Description: This seminar will explore the latest research developing machine learning methods to analyze online social media. Topics include: sentiment classification, information extraction, clustering, topic modeling, information diffusion, and social network analysis. Emphasis will be placed on the application of this technology to areas such as public health, crisis response, politics, and marketing.

Grading

  • 100 points - Paper summaries (10 @ 10 points each)
  • 100 points   - Paper presentations (2 @ 50 points each)
  • 200 points - Project (1 @ 200 points each)
  • 400 total points

Assignments

Paper Summaries

You will write 10 paper summaries (one per week). On the first day of class, the instructor will assign which papers you will write summaries for. Summaries are due the night before the paper is discussed. To complete these assignments, you should

  1. Find the paper to read from the Schedule (e.g.,schulz13multi)
  2. Create a new file in the paper directory with your iit email name (e.g., aculotta.md)
  3. Add your summary and click "Commit Changes"
I've included an example summary here. Each summary should contain the following:
  • Overview: Write a short paragraph summarizing the content of the paper.
  • Algorithm: Describe in more detail the primary algorithm proposed or applied in the paper.
  • Hypothesis: List the hypotheses the authors test in the paper (note that these are not always explicitly stated).
  • Data: Describe the data used in the experiments
  • Experiments: Briefly describe how are the experiments are organized.
  • Results: Describe the results and their significance.
  • Assumptions: List some of the important assumptions the authors make in their work.
  • Questions: List 2-3 questions you have about the paper.
  • Related Papers: List 2-3 papers that are most similar to this paper.

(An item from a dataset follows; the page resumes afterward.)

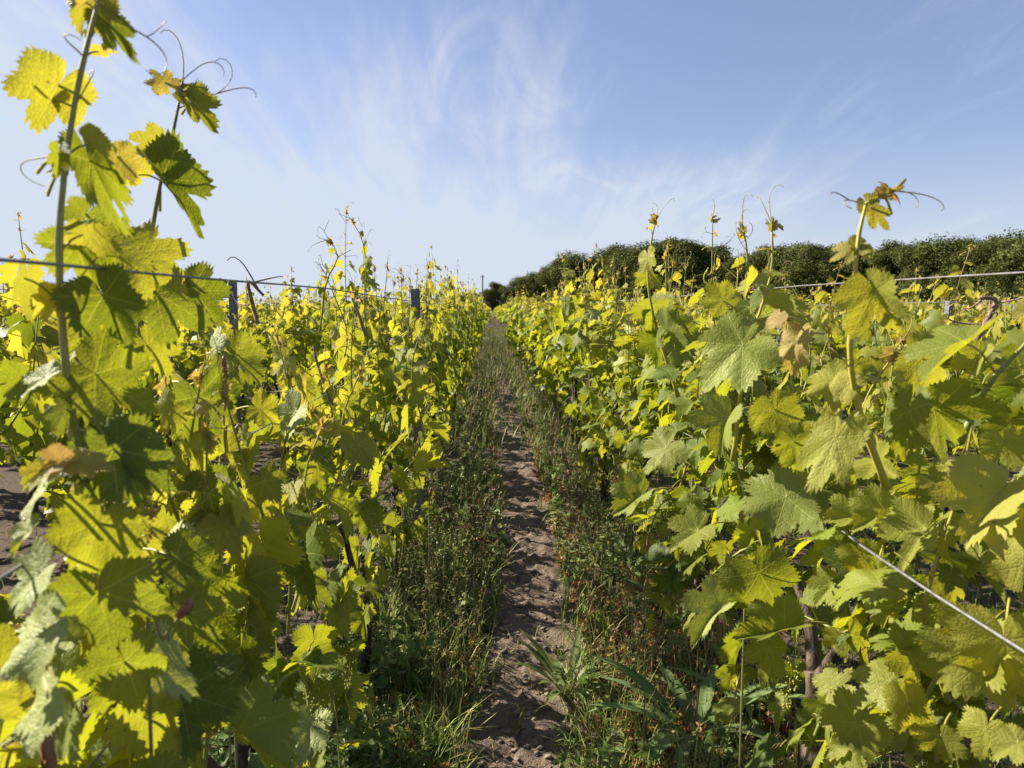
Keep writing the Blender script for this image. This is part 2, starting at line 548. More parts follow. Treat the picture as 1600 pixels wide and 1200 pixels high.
def tree_meshes(seed, H, W, n_leaf, size):
    """trunk with limbs, crown of many leaf-clump faces round a dozen lumps; total height H"""
    rg = np.random.default_rng(seed)
    tr = MB()
    tube(tr, smooth_path([(0, 0, -0.3), (0.1, 0.05, H * 0.25), (-0.1, 0.1, H * 0.55), (0.05, 0, H * 0.85)], 10), np.linspace(0.28, 0.05, 10), 7)
    lumps = []
    k = int(18 + rg.integers(0, 6))
    for i in range(k):
        zc = H * (0.10 + 0.80 * (i + 0.5) / k) + rg.uniform(-0.6, 0.6)
        prof = math.sin(PI * min(1, max(0.0, (zc / H - 0.02) / 1.02)) ** 0.9) ** 0.6
        a = i * 2.4 + rg.uniform(-0.5, 0.5)
        rr = W * 0.5 * prof * rg.uniform(0.25, 0.95)
        c = np.array([math.cos(a) * rr, math.sin(a) * rr, zc])
        s_ = W * rg.uniform(0.09, 0.21)
        lumps.append((c, s_))
        tube(tr, smooth_path([(0, 0, zc * 0.55), tuple(c * [0.5, 0.5, 0.88]), tuple(c)], 6), np.linspace(0.10, 0.03, 6), 4, cap=False)
    lumps.append((np.array([0, 0, H * 0.88]), W * 0.17))
    wts = np.array([s_ ** 2 for _, s_ in lumps]); wts /= wts.sum()
    idx = rg.choice(len(lumps), n_leaf, p=wts)
    cen = np.array([c for c, _ in lumps])[idx]; rad = np.array([s_ for _, s_ in lumps])[idx]
    d = nrm(rg.normal(size=(n_leaf, 3)))
    bumpy = 1 + 0.22 * np.sin(d[:, 0] * 7 + idx) * np.cos(d[:, 2] * 6 + idx * 2)
    p = cen + d * (rad * bumpy * rg.uniform(0.3, 1.2, n_leaf) ** 0.6)[:, None] * [1.05, 1.05, 0.85]
    n_ = nrm(d * 0.8 + [0, 0, 0.35] + rg.normal(size=(n_leaf, 3)) * 0.5)
    a = nrm(np.cross(n_, rg.normal(size=(n_leaf, 3)))); b = np.cross(n_, a)
    sz = size * rg.uniform(0.5, 1.25, n_leaf)[:, None]
    V = np.stack([p - a * sz * 0.9, p - b * sz * 0.55 + n_ * sz * 0.1, p + a * sz, p + b * sz * 0.55 + n_ * sz * 0.1], 1).reshape(-1, 3)
    base = np.arange(n_leaf)[:, None] * 4
    T = np.concatenate([base + [0, 1, 2], base + [0, 2, 3]])
    cc = np.zeros((n_leaf, 4)); cc[:, 3] = 1
    cc[:, 0] = np.clip(0.45 + 0.25 * np.sin(idx * 1.7) + rg.normal(size=n_leaf) * 0.2, 0, 1)
    cr = MB(); cr.add(V, T, None, np.repeat(cc, 4, 0))
    return tr.mesh('trunk', M_TREE_BARK), cr.mesh('crown', M_TREE, smooth=False)


TREE_KINDS = [tree_meshes(100 + i, 12.0, w_, 17000, 0.20) for i, w_ in enumerate((11.0, 8.5, 12.5, 7.5, 10.0))]
SKYLINE = [(735, 452), (748, 450), (762, 446), (778, 440), (794, 432), (810, 425), (830, 420), (858, 412), (880, 404), (900, 399), (925, 397), (950, 391), (975, 393), (1000, 386),
           (1022, 381), (1045, 377), (1066, 384), (1090, 387), (1115, 393), (1140, 395), (1165, 393), (1190, 393), (1215, 391), (1240, 394), (1262, 388),
           (1285, 384), (1310, 388), (1338, 386), (1362, 390), (1390, 391), (1415, 389), (1440, 385), (1464, 378), (1490, 382), (1512, 374), (1538, 372),
           (1562, 378), (1588, 366), (1615, 362), (1645, 368), (1680, 360), (1720, 356)]


def wood_depth(px):
    return 240 - (px - 735) * (240 - 130) / 865


def build_wood():
    rg = random.Random(5)
    first = True
    for row in range(3):
        for i, (px, top) in enumerate(SKYLINE):
            if row and px < 790:
                continue
            if row:
                px += 12 * row; top += rg.uniform(-4, 8)
            D = wood_depth(px) + row * 7 + rg.uniform(-2, 2)
            p = at(px, 480, D)
            h = (1.2 + (482 - top) / F * D) * rg.choice([0.84, 0.93, 1.0, 1.06])
            if row == 0 and i % 3 == 1:
                h *= 0.90
            k = rg.randrange(5)
            t = empty('oak_tree', (p[0], p[1], 0), rg.uniform(0, 6.28))
            s_ = h / (11.8 if px > 860 else 13.2)
            t.scale = (s_ * rg.uniform(0.9, 1.2), s_ * rg.uniform(0.9, 1.2), s_)
            link('trunk', TREE_KINDS[k][0], t)
            link('crown', TREE_KINDS[k][1], t)
            if first:
                tag(t, 'low tree at the very end of the wood beside the thin bare pole', 'tree', 'trees of the wood beyond the vineyard')
                first = False
            elif px < 850:
                tag(t, 'low dark tree of the tapering end of the wood behind the soil path', 'tree', 'trees of the wood beyond the vineyard')
            elif row == 0:
                tag(t, 'dark green tree in the front of the wood along the vineyard edge', 'tree', 'trees of the wood beyond the vineyard')
            else:
                tag(t, 'dark green tree deeper in the wood, crown showing above the front trees', 'tree', 'trees of the wood beyond the vineyard')


build_wood()
# a bare utility pole with its line, by the end of the wood
pp = at(754, 480, 190)
pole = empty('utility_pole', (pp[0], pp[1], 0))
mb = MB(); tube(mb, [(0, 0, -0.5), (0.02, 0, 4), (0, 0, 9.4)], [0.22, 0.19, 0.16], 8); mb.build('shaft', M_POLE, pole)
mb = MB(); tube(mb, [(-0.55, 0, 8.9), (0.55, 0, 8.9)], [0.06, 0.06], 6)
mb.build('crossarm', M_POLE, pole)
for sx in (-0.45, 0.45):
    mb = MB(); tube(mb, [(sx, 0, 8.94), (sx, 0, 9.04), (sx, 0, 9.14)], [0.05, 0.07, 0.03], 8); mb.build('insulator', M_POST, pole)
tag(pole, 'thin bare utility pole rising beside the end of the wood', 'utility pole')


# ------------------------------------------------------------------ grape leaves
def leaf_template(seed, lod):
    """five-lobed toothed blade; petiole joint at the origin, tip towards +y, upper side +z"""
    rg = np.random.default_rng(seed)
    n = {0: 144, 1: 36, 2: 14}[lod]
    th = np.linspace(-PI, PI, n, endpoint=False) + PI / n
    deg = np.degrees(th)
    w3 = 1 + rg.normal(size=5) * 0.05
    env = np.interp(deg, [-180, -150, -112, -52, 0, 52, 112, 150, 180], [0.50, 0.62, 0.76 * w3[0], 0.92 * w3[1], 1.02 * w3[2], 0.92 * w3[3], 0.76 * w3[4], 0.62, 0.50])
    r = env.copy()
    pk = 0.085 + 0.05 * rg.random()
    for c in (0, 52, -52, 112, -112):                      # each lobe comes to a point
        r *= 1 + pk * (np.clip(1 - np.abs(deg - c) / 17, 0, 1) - 0.35)
    dl, dh = rg.uniform(0.16, 0.50), rg.uniform(0.10, 0.36)
    for c, dep in ((27, dl), (-27, dl * rg.uniform(.7, 1.2)), (81, dh), (-81, dh * rg.uniform(.6, 1.2))):
        d = np.abs(deg - (c + rg.normal() * 3))
        r *= 1 - dep * np.exp(-(d / rg.uniform(6.5, 10)) ** 1.5)
    sinus = np.clip((180 - np.abs(deg)) / rg.uniform(9, 26), 0, 1)
    r *= 0.10 + 0.90 * sinus ** 0.6
    if lod == 0:
        ph = np.arange(n) % 3
        big_t = 1 + 0.6 * (np.arange(n) // 3 % 2)
        tooth = np.where(ph == 0, -0.05, np.where(ph == 1, 0.055, 0.0))
        r *= 1 + tooth * big_t * (0.6 + 0.7 * rg.random(n)) * np.clip(sinus * 1.5, 0, 1)
    elif lod == 1:
        r *= 1 + np.where(np.arange(n) % 2 == 0, 0.07, -0.06)
    rings = {0: [(0.30, 36), (0.60, 72), (0.84, 72), (1.0, 144)], 1: [(0.55, 18), (1.0, 36)], 2: [(1.0, 14)]}[lod]
    P = [np.array([[0.0, 0.0]])]
    idx = []
    k = 1
    for f, m_ in rings:
        st = n // m_
        a = th[::st]
        rr = r.reshape(-1, st).mean(1) if f < 1 else r[::st]
        if f < 1:
            rr = rr * f
            a = th.reshape(-1, st).mean(1)
        else:
            rr = rr * f
        P.append(np.stack([rr * np.sin(a), rr * np.cos(a)], 1))
        idx.append(np.arange(k, k + m_)); k += m_
    P = np.concatenate(P)
    T = []
    a0 = idx[0]
    m0 = len(a0)
    for j in range(m0 - 1):
        T.append((0, a0[j + 1], a0[j]))
    for A, B in zip(idx[:-1], idx[1:]):
        ra = len(B) // len(A)
        m_ = len(A)
        for j in range(m_ - 1 if True else m_):
            j2 = j + 1
            if ra == 1:
                T += [(A[j], A[j2], B[j2]), (A[j], B[j2], B[j])]
            else:
                T += [(A[j], A[j2], B[j * 2 + 2 - 1]), (A[j], B[j * 2 + 1], B[j * 2]), (A[j2], B[j * 2 + 2], B[j * 2 + 1])]
        if ra == 2:
            T.append((A[-1], B[-1], B[-2]))
    x, y = P[:, 0], P[:, 1]
    rr = np.hypot(x, y)
    t_ = np.arctan2(x, y)
    fold = rg.uniform(-0.25, 0.55) if seed % 4 else rg.uniform(0.6, 1.1)
    droop = rg.uniform(0.0, 0.50)
    cup = rg.uniform(-0.15, 0.38)
    z = fold * np.abs(x) - droop * np.where(y > 0, y * y, 0.4 * y * y) - cup * x * x * np.sign(fold + 0.01)
    z += 0.09 * rr ** 2 * np.sin(3 * t_ + rg.uniform(0, 6)) + 0.05 * rr ** 2 * np.sin(7 * t_ + rg.uniform(0, 6))
    if lod == 0:
        z += -0.007 * np.minimum(rr * 2, 1) * np.cos(t_ * 2 * PI / R(51)) * (np.abs(t_) < R(135))
        z += 0.16 * rr * np.array([noise.noise((a * 1.7 + seed * 3.1, b * 1.7, 0.7)) for a, b in P]) + 0.03 * rr * np.array([noise.noise((a * 6 + seed, b * 6, 0.7)) for a, b in P])
    x = x + 0.12 * z * np.sign(x) * rg.uniform(-0.5, 0.5)
    V = np.stack([x * (1 - 0.10 * abs(fold)), y, z], 1)
    T = np.array(T)
    if lod == 0 and seed % 2:
        for _ in range(int(rg.integers(1, 5))):            # holes and torn edges
            t0 = rg.uniform(-2.4, 2.4); r0 = rg.uniform(0.45, 0.9); hs = rg.uniform(0.03, 0.085)
            ctr = P[T].mean(1)
            T = T[np.hypot(ctr[:, 0] - r0 * np.sin(t0), ctr[:, 1] - r0 * np.cos(t0)) > hs]
    a, b, c = V[T[:, 0]], V[T[:, 1]], V[T[:, 2]]
    flip = np.cross(b - a, c - a)[:, 2] < 0
    T[flip] = T[flip][:, ::-1]
    return V, T, P


TPL = {0: [leaf_template(10 + i, 0) for i in range(24)], 1: [leaf_template(40 + i, 1) for i in range(10)], 2: [leaf_template(70 + i, 2) for i in range(6)]}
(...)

For each, briefly list how this paper is different.

Paper Presentation

For a subset of the papers that you write summaries for, you will also present your summary to the class and lead the discussion. The presentation should be a more detailed version of the summary. In addition to the components above, the presentation should contain discussion questions for the class.

Project

Teams of students will complete a final project that applies some ideas from the class. Teams can consist of at most two students. Here are some guidelines:

The 200 points is broken down into:

  • 50 points - Presentation: Is the presentation clear, well-organized, and thorough?
  • 50 points - Code: Can I reproduce your results by running your code? Is the code well-written, debugged, and documented?
  • 50 points - Report: Follow the similar format as the papers we read for class. Your report should be 4-6 pages, including all references and figures. Are the main algorithms, hypotheses, and assumptions clearly stated? Are the comparisons with related work sound?
  • 50 points - Scientific rigor: Are your claims supported by the experimental results? Have you attempted to rule out all other reasonable competing hypotheses? Are the experiments soundly developed and executed?